Before that happened, Salgado Macedonio went ahead and registered his candidacy with electoral authorities on Thursday.

If he continues in the race, it sends the message that “impunity is being institutionalized, not only in Guerrero but in Mexico”, said Marina Reyna Aguilar, a lawyer in Chilpancingo, the state capital.

Amlo at a news conference last month. ‘There is a long conversation pending with the president of the republic,’ said a legislator. Photograph: Henry Romero/Reuters

Nestora Salgado, a Morena senator from Guerrero who still hopes to run for the party’s nomination, called on women to speak up. (She is not related to him.)

“As fighters, I think it is the moment to call on women – and for us to be taken into account,” she said. But she refused to condemn Amlo’s tacit support for the former Acapulco mayor.

That reluctance seemed to find an echo among other women in Morena who had asked for Salgado Macedonio to be removed.

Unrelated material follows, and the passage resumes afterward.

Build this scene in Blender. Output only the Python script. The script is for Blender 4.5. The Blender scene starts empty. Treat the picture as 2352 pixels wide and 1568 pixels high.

“The president has been very congruent in his speech,” said Aleida Alavez, a congresswoman, even as she condemned the party’s leadership for limiting women’s participation.

Lorena Villavicencio was one of the few legislators willing to speak out about the president’s response. “It has been a very complicated moment for many women in Morena,” she said.

“There is a long conversation pending with the president of the republic,” she said. “Feminism is the most transformative movement in the world and I don’t think that has been adequately understood.”